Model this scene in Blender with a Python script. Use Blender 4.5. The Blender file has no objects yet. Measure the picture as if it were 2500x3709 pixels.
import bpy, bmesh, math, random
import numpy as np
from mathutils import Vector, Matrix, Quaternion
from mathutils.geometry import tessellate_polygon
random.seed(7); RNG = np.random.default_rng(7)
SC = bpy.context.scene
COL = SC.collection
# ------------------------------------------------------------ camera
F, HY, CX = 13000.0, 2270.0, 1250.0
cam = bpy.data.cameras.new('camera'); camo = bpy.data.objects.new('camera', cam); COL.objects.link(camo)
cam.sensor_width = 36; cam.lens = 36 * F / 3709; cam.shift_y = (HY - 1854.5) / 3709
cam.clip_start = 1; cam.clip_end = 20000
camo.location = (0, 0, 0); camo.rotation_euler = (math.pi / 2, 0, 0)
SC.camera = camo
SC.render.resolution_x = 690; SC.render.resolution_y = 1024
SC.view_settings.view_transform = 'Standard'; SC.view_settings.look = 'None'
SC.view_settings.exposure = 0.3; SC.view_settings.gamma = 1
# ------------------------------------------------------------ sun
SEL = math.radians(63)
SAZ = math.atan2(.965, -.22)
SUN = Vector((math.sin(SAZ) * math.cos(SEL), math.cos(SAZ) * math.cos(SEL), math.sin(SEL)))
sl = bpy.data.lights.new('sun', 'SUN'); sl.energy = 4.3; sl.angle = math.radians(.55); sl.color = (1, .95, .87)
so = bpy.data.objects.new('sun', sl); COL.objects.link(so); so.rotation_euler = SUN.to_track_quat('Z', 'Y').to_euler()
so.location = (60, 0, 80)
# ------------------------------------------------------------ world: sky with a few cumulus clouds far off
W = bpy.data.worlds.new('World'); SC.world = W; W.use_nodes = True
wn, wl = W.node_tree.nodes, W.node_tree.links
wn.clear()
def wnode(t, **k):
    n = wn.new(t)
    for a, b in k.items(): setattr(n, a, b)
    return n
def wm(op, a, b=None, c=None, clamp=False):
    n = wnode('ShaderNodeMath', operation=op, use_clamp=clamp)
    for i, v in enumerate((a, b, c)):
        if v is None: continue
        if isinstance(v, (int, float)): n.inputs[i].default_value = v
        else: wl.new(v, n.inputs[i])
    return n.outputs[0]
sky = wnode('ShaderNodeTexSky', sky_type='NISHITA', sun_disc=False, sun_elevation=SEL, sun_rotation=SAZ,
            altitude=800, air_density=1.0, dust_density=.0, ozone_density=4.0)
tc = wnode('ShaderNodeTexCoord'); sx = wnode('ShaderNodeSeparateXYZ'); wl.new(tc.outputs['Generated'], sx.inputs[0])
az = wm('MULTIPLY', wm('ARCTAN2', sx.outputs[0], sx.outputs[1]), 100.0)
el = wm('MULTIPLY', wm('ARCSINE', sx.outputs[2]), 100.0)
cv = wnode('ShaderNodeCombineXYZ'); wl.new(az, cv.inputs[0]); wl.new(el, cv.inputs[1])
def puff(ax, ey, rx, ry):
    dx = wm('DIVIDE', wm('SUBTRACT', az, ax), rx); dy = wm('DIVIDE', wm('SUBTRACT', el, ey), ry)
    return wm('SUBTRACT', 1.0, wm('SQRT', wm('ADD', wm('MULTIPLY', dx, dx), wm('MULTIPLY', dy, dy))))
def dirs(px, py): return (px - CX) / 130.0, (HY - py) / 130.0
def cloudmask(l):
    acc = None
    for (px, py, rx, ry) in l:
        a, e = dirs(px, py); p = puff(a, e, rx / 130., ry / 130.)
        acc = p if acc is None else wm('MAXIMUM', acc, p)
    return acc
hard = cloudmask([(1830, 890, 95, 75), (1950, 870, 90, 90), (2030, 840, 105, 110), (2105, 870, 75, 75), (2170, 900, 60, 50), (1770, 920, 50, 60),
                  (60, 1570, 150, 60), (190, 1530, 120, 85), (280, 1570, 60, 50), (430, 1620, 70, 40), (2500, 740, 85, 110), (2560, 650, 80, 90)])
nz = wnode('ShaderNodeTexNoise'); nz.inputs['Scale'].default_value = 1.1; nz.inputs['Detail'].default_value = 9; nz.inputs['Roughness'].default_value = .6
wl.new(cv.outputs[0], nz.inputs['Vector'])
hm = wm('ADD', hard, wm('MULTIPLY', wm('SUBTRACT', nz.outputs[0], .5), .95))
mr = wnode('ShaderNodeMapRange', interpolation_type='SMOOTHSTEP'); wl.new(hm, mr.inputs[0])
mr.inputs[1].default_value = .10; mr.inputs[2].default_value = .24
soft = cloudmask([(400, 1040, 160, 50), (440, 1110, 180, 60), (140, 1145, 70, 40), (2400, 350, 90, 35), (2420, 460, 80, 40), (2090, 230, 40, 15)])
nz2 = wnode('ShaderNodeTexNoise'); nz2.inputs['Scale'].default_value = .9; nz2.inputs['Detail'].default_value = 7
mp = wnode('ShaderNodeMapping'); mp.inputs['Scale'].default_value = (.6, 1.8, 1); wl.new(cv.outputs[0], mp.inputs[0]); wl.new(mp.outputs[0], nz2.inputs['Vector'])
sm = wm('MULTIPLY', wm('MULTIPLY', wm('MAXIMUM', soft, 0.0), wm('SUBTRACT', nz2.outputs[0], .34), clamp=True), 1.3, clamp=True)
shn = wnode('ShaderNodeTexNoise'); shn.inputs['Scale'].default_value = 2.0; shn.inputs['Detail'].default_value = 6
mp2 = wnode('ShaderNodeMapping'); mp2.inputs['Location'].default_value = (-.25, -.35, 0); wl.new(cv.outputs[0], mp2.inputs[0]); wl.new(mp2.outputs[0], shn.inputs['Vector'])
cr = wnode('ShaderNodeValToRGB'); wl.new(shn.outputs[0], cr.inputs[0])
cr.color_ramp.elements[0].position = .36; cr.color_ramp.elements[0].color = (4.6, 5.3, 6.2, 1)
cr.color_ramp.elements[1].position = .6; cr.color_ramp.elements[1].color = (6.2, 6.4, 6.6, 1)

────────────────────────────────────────

> **WHAT IS EXPECTED**
Write the whole listing out again. Keep every line exactly as it is.

> **TASK ANSWER**
Model this scene in Blender with a Python script. Use Blender 4.5. The Blender file has no objects yet. Measure the picture as if it were 2500x3709 pixels.
import bpy, bmesh, math, random
import numpy as np
from mathutils import Vector, Matrix, Quaternion
from mathutils.geometry import tessellate_polygon
random.seed(7); RNG = np.random.default_rng(7)
SC = bpy.context.scene
COL = SC.collection
# ------------------------------------------------------------ camera
F, HY, CX = 13000.0, 2270.0, 1250.0
cam = bpy.data.cameras.new('camera'); camo = bpy.data.objects.new('camera', cam); COL.objects.link(camo)
cam.sensor_width = 36; cam.lens = 36 * F / 3709; cam.shift_y = (HY - 1854.5) / 3709
cam.clip_start = 1; cam.clip_end = 20000
camo.location = (0, 0, 0); camo.rotation_euler = (math.pi / 2, 0, 0)
SC.camera = camo
SC.render.resolution_x = 690; SC.render.resolution_y = 1024
SC.view_settings.view_transform = 'Standard'; SC.view_settings.look = 'None'
SC.view_settings.exposure = 0.3; SC.view_settings.gamma = 1
# ------------------------------------------------------------ sun
SEL = math.radians(63)
SAZ = math.atan2(.965, -.22)
SUN = Vector((math.sin(SAZ) * math.cos(SEL), math.cos(SAZ) * math.cos(SEL), math.sin(SEL)))
sl = bpy.data.lights.new('sun', 'SUN'); sl.energy = 4.3; sl.angle = math.radians(.55); sl.color = (1, .95, .87)
so = bpy.data.objects.new('sun', sl); COL.objects.link(so); so.rotation_euler = SUN.to_track_quat('Z', 'Y').to_euler()
so.location = (60, 0, 80)
# ------------------------------------------------------------ world: sky with a few cumulus clouds far off
W = bpy.data.worlds.new('World'); SC.world = W; W.use_nodes = True
wn, wl = W.node_tree.nodes, W.node_tree.links
wn.clear()
def wnode(t, **k):
    n = wn.new(t)
    for a, b in k.items(): setattr(n, a, b)
    return n
def wm(op, a, b=None, c=None, clamp=False):
    n = wnode('ShaderNodeMath', operation=op, use_clamp=clamp)
    for i, v in enumerate((a, b, c)):
        if v is None: continue
        if isinstance(v, (int, float)): n.inputs[i].default_value = v
        else: wl.new(v, n.inputs[i])
    return n.outputs[0]
sky = wnode('ShaderNodeTexSky', sky_type='NISHITA', sun_disc=False, sun_elevation=SEL, sun_rotation=SAZ,
            altitude=800, air_density=1.0, dust_density=.0, ozone_density=4.0)
tc = wnode('ShaderNodeTexCoord'); sx = wnode('ShaderNodeSeparateXYZ'); wl.new(tc.outputs['Generated'], sx.inputs[0])
az = wm('MULTIPLY', wm('ARCTAN2', sx.outputs[0], sx.outputs[1]), 100.0)
el = wm('MULTIPLY', wm('ARCSINE', sx.outputs[2]), 100.0)
cv = wnode('ShaderNodeCombineXYZ'); wl.new(az, cv.inputs[0]); wl.new(el, cv.inputs[1])
def puff(ax, ey, rx, ry):
    dx = wm('DIVIDE', wm('SUBTRACT', az, ax), rx); dy = wm('DIVIDE', wm('SUBTRACT', el, ey), ry)
    return wm('SUBTRACT', 1.0, wm('SQRT', wm('ADD', wm('MULTIPLY', dx, dx), wm('MULTIPLY', dy, dy))))
def dirs(px, py): return (px - CX) / 130.0, (HY - py) / 130.0
def cloudmask(l):
    acc = None
    for (px, py, rx, ry) in l:
        a, e = dirs(px, py); p = puff(a, e, rx / 130., ry / 130.)
        acc = p if acc is None else wm('MAXIMUM', acc, p)
    return acc
hard = cloudmask([(1830, 890, 95, 75), (1950, 870, 90, 90), (2030, 840, 105, 110), (2105, 870, 75, 75), (2170, 900, 60, 50), (1770, 920, 50, 60),
                  (60, 1570, 150, 60), (190, 1530, 120, 85), (280, 1570, 60, 50), (430, 1620, 70, 40), (2500, 740, 85, 110), (2560, 650, 80, 90)])
nz = wnode('ShaderNodeTexNoise'); nz.inputs['Scale'].default_value = 1.1; nz.inputs['Detail'].default_value = 9; nz.inputs['Roughness'].default_value = .6
wl.new(cv.outputs[0], nz.inputs['Vector'])
hm = wm('ADD', hard, wm('MULTIPLY', wm('SUBTRACT', nz.outputs[0], .5), .95))
mr = wnode('ShaderNodeMapRange', interpolation_type='SMOOTHSTEP'); wl.new(hm, mr.inputs[0])
mr.inputs[1].default_value = .10; mr.inputs[2].default_value = .24
soft = cloudmask([(400, 1040, 160, 50), (440, 1110, 180, 60), (140, 1145, 70, 40), (2400, 350, 90, 35), (2420, 460, 80, 40), (2090, 230, 40, 15)])
nz2 = wnode('ShaderNodeTexNoise'); nz2.inputs['Scale'].default_value = .9; nz2.inputs['Detail'].default_value = 7
mp = wnode('ShaderNodeMapping'); mp.inputs['Scale'].default_value = (.6, 1.8, 1); wl.new(cv.outputs[0], mp.inputs[0]); wl.new(mp.outputs[0], nz2.inputs['Vector'])
sm = wm('MULTIPLY', wm('MULTIPLY', wm('MAXIMUM', soft, 0.0), wm('SUBTRACT', nz2.outputs[0], .34), clamp=True), 1.3, clamp=True)
shn = wnode('ShaderNodeTexNoise'); shn.inputs['Scale'].default_value = 2.0; shn.inputs['Detail'].default_value = 6
mp2 = wnode('ShaderNodeMapping'); mp2.inputs['Location'].default_value = (-.25, -.35, 0); wl.new(cv.outputs[0], mp2.inputs[0]); wl.new(mp2.outputs[0], shn.inputs['Vector'])
cr = wnode('ShaderNodeValToRGB'); wl.new(shn.outputs[0], cr.inputs[0])
cr.color_ramp.elements[0].position = .36; cr.color_ramp.elements[0].color = (4.6, 5.3, 6.2, 1)
cr.color_ramp.elements[1].position = .6; cr.color_ramp.elements[1].color = (6.2, 6.4, 6.6, 1)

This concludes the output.